The cub, as soon as his captor dropped him, darted into a corner of the room, where he kept up his cries, rendering the old bear more frantic every moment.

David had just put away his flax-break, and was coming out of the barn, when his wife approached the house, running her singular race. I imagine his astonishment as he caught a glimpse of her darting in at the door, with a fully-grown bear not a rod behind her.

Dropping the pitch-fork in his hand, he ran to the window behind the house. Quick though he was, Judith was there before him, ready to pass the gun, always loaded for instant use. A moment later David was at the front corner of the house. The bear was so frantic to break through the door and reach her cub, she did not see David; one well-directed shot laid her dead. The whole affair was over in scarcely five minutes between Judith's capture of the cub and David's shot that killed its dam at the door.
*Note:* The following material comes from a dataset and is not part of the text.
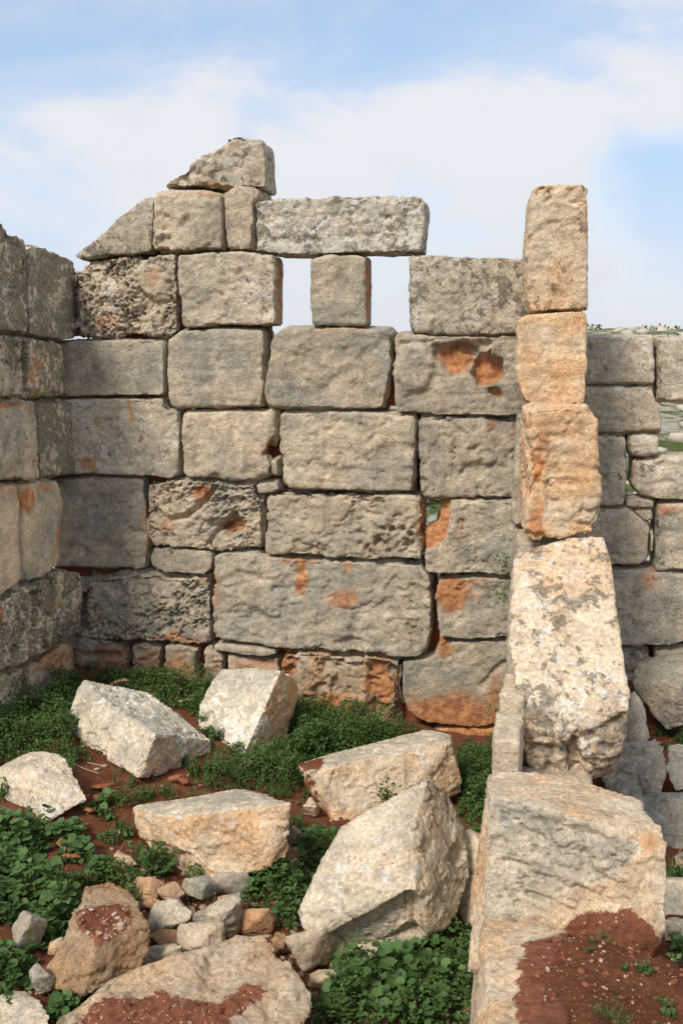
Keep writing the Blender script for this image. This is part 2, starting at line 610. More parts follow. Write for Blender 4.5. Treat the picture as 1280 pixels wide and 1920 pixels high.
def weather(me, vox, rough=1.0, wear=1.0, pits=0.0, spall=1.0, strata=0.0, feats=(), seed=0.0, size=0.6):
    """turn a remeshed solid into a weathered stone; returns nothing, adds attributes"""
    off = np.array((seed * 13.1, seed * 7.7, seed * 3.9))
    P = get_co(me)
    f = smoother(me)
    k = 1.0 if size > 0.45 else max(0.25, size / 0.45)
    P1 = f(P, 1)
    P2 = f(P1, int(np.clip(0.055 * k / vox, 3, 7)) ** 2 // 2)
    edge = np.linalg.norm(P1 - P2, axis=1) / (0.012 * k)          # large along edges and corners
    nw = fbm((P + off) * (3.4 / k), 4, 0.55)
    w = np.clip(0.07 + 0.9 * wear * sstep(0.12, 0.60, nw), 0, 1)[:, None]
    P = P1 * (1 - w) + P2 * w
    put_co(me, P)
    Nn = get_no(me)
    Q = P + off
    edge = np.clip(edge, 0, 1.4)
    vw = P - CAM
    vis = np.where((vw * Nn).sum(1) < 0.35 * np.linalg.norm(vw, axis=1))[0]
    Pall, Nall, Qall = P, Nn, Q
    dall = 0.016 * k * fbm(Q * (1.7 / k), 2) * rough
    P, Nn, Q, edge, nw = P[vis], Nn[vis], Q[vis], edge[vis], nw[vis]
    d = 0.016 * k * fbm(Q * (1.7 / k), 3) * rough
    d += 0.0055 * k * fbm(Q * (7.0 / k), 4, 0.6) * rough
    # chipped arrises
    chip = fbm(Q * (8.5 / k) + 70, 4, 0.6)
    d -= 0.030 * k * wear * edge * sstep(0.05, 0.55, chip)
    d -= 0.010 * k * edge * np.abs(fbm(Q * (17.0 / k) + 31, 3))
    if spall:
        s1 = fbm(Q * (2.6 / k) + 40, 5, 0.55)
        d -= 0.013 * k * spall * sstep(0.12, 0.155, s1)
        s2 = fbm(Q * (4.6 / k) * np.array((0.8, 0.8, 1.5)) + 80, 5, 0.6)
        d -= 0.009 * k * spall * sstep(0.15, 0.185, s2)
        s3 = ridged(Q * (3.0 / k) * np.array((0.7, 0.7, 1.7)) + 11, 4)
        d -= 0.014 * k * spall * sstep(0.90, 0.98, s3)
        ck = ridged(Q * (1.5 / k) * np.array((1.0, 1.0, 1.4)) + 0.25 * fbm(Q * 5.0, 3)[:, None] + 51, 1)
        d -= 0.022 * k * spall * sstep(0.975, 0.995, ck) * sstep(0.0, 0.3, fbm(Q * 1.9 + 13, 2))
        s4 = fbm(Q * (13.0 / k) * np.array((0.9, 0.9, 1.3)) + 17, 3, 0.6)
        d -= 0.004 * k * spall * sstep(0.14, 0.20, s4)
    if strata:
        st = fbm(Q * np.array((1.1, 1.1, 9.0)) * 1.3 + 5, 4, 0.5)
        d -= 0.030 * strata * sstep(0.12, 0.30, st)
    d += 0.0038 * rough * fbm(Q * 24.0, 3, 0.65) * min(1, k * 1.5)
    pitv = np.zeros(len(P))
    if pits > 0:
        reg = sstep(-0.30, 0.25, fbm(Q * 2.2 + 60, 3)) * pits
        wv = worley(Q * 11.0 + 0.9 * fbm(Q * 9.0, 3)[:, None])
        wv2 = worley(Q * 25.0 + 0.8 * fbm(Q * 20.0, 2)[:, None] + 3.3)
        vug = fbm(Q * 10.0 + 0.5 * fbm(Q * 21.0, 2)[:, None] + 77, 4, 0.55)
        p1 = np.maximum(sstep(0.24, 0.17, wv), sstep(0.22, 0.34, vug))
        p2 = sstep(0.38, 0.27, wv2)
        d -= reg * (0.070 * p1 + 0.036 * p2)
        d -= 0.045 * pits * sstep(0.05, 0.4, fbm(Q * 3.7 + 21, 4))
        pitv = reg * np.maximum(p1, 0.6 * p2)
    stain_shade = np.zeros(len(P))
    soil = np.zeros(len(P))
    patina = np.zeros(len(P))
    if feats:
        px, py = project(P)
        view = P - CAM
        view /= np.linalg.norm(view, axis=1)[:, None]
        facing = sstep(0.15, -0.15, (view * Nn).sum(1))
        wob = fbm(Q * 6.0 + 9, 3) * 14
        wob2 = fbm(Q * 6.0 + 29, 3) * 14
        for ft in feats:
            kind = ft[0]
            if kind in ('cav', 'bump', 'stain_shade', 'soil', 'pits'):
                _, cx, cyy, rx, ry, amt = ft[:6]
                r = np.hypot((px + wob - cx) / rx, (py + wob2 - cyy) / ry)
                m = sstep(1.15, 0.75, r) if kind != 'stain_shade' else sstep(1.45, 0.35, r) * 1.12
                if kind == 'cav':
                    rr = r + 0.22 * fbm(Q * 11.0 + 3, 4, 0.6)
                    d -= amt * sstep(1.05, 0.80, rr) * (0.9 + 0.3 * fbm(Q * 6.0, 3)) * facing
                elif kind == 'bump':
                    d += amt * m * facing
                elif kind == 'stain_shade':
                    stain_shade = np.maximum(stain_shade, amt * m)
                elif kind == 'pits':
                    wv = worley(Q * 13.0 + 0.6 * fbm(Q * 9.0, 2)[:, None])
                    d -= amt * sstep(0.55, 0.15, wv) * m * facing
                else:
                    soil = np.maximum(soil, amt * m * sstep(0.0, 0.35, Nn[:, 2]))
            elif kind == 'ledge':        # split bedding layers, dipping to the right
                _, poly, amt, soft = ft
                ins = in_poly(px, py, poly)
                dd = poly_dist(px, py, poly)
                m = np.where(ins, sstep(0, soft, dd), 0)
                uu = Q[:, 2] + 0.28 * P[:, 0]
                L3 = np.stack((Q[:, 0] * 3.0, Q[:, 1] * 3.0, uu * 17.0), 1)
                l1 = fbm(L3 + 0.5 * fbm(Q * 9, 2)[:, None], 4, 0.6)
                d -= amt * m * facing * (sstep(0.10, 0.16, l1) + 0.5 * sstep(-0.16, -0.11, l1))
            elif kind == 'polycav':
                _, poly, amt, soft = ft
                ins = in_poly(px, py, poly)
                dd = poly_dist(px + wob * .3, py + wob2 * .3, poly)
                m = np.where(ins, sstep(0, soft, dd), 0)
                d -= amt * m * facing
            elif kind == 'polystain':
                _, poly, amt, soft = ft
                ins = in_poly(px + wob * .5, py + wob2 * .5, poly)
                dd = poly_dist(px, py, poly)
                m = np.where(ins, 1.0, sstep(soft, 0, dd))
                stain_shade = np.maximum(stain_shade, amt * m)
            elif kind == 'patina':
                _, poly, amt, soft = ft
                ins = in_poly(px + wob * 1.2, py + wob2 * 1.2, poly)
                dd = poly_dist(px, py, poly)
                m = np.where(ins, 1.0, sstep(soft, 0, dd))
                patina = np.where(np.abs(amt * m) > np.abs(patina), amt * m, patina)
            elif kind == 'top':
                patina = np.maximum(patina, ft[1] * sstep(0.55, 0.8, Nn[:, 2] + 0.1 * nw))
            elif kind == 'polysoil':
                _, poly, amt, soft = ft
                ins = in_poly(px + wob, py + wob2, poly)
                dd = poly_dist(px + wob, py + wob2, poly)
                sd = np.where(ins, dd, -dd) + 9 * fbm(Q * 18.0, 3)
                m = sstep(-2.2 * soft, 2.2 * soft, sd)
                soil = np.maximum(soil, amt * m * facing)
                d += 0.016 * m * facing * (1 + 0.8 * fbm(Q * 14, 3))
            elif kind == 'crack':        # a line of pixels cut into the face
                _, line, wid, amt = ft
                dd = np.full(len(P), 1e9)
                for (x0, y0), (x1, y1) in zip(line[:-1], line[1:]):
                    ex, ey = x1 - x0, y1 - y0
                    t = np.clip(((px - x0) * ex + (py - y0) * ey) / (ex * ex + ey * ey), 0, 1)
                    dd = np.minimum(dd, np.hypot(px + wob * .35 - x0 - t * ex, py + wob2 * .35 - y0 - t * ey))
                d -= amt * sstep(wid, wid * 0.25, dd) * facing
            elif kind == 'base':         # rising damp: rust colour below a height
                _, z0, z1, amt = ft
                stain_shade = np.maximum(stain_shade, amt * sstep(z1, z0, P[:, 2] + 0.15 * fbm(Q * 2.5, 3)))
    dall[vis] = d
    def spread(a):
        z = np.zeros(len(Pall)); z[vis] = a
        return z
    stain_shade, soil, patina = spread(stain_shade), spread(soil), spread(patina)
    P = Pall + Nall * dall[:, None]
    P = f(P, 1) * 0.2 + P * 0.8
    put_co(me, P)
    set_attr(me, 'patina', patina)
    set_attr(me, 'stain_shade', stain_shade)
    set_attr(me, 'soil', soil)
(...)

The cub in the house soon shared the same fate, and David went to the swamp to find the other, but that had taken alarm and escaped.

Mrs. Lyford lived many years afterward in the same neighborhood, long enough not only to see the wilderness disappear, but to raise a large family of children, to whom she often related her droll but dangerous adventure. The above particulars were furnished me by one of her sons, who still lives in St. Johnsbury.

David LYFORD lived where Daniel KIMBALL now lives, and BLANCHARD where Caleb NOYES lives; the swamp spoken of is the low land between the two places. Mrs. LYFORD was the mother of the late Mrs. Stephen HOYT.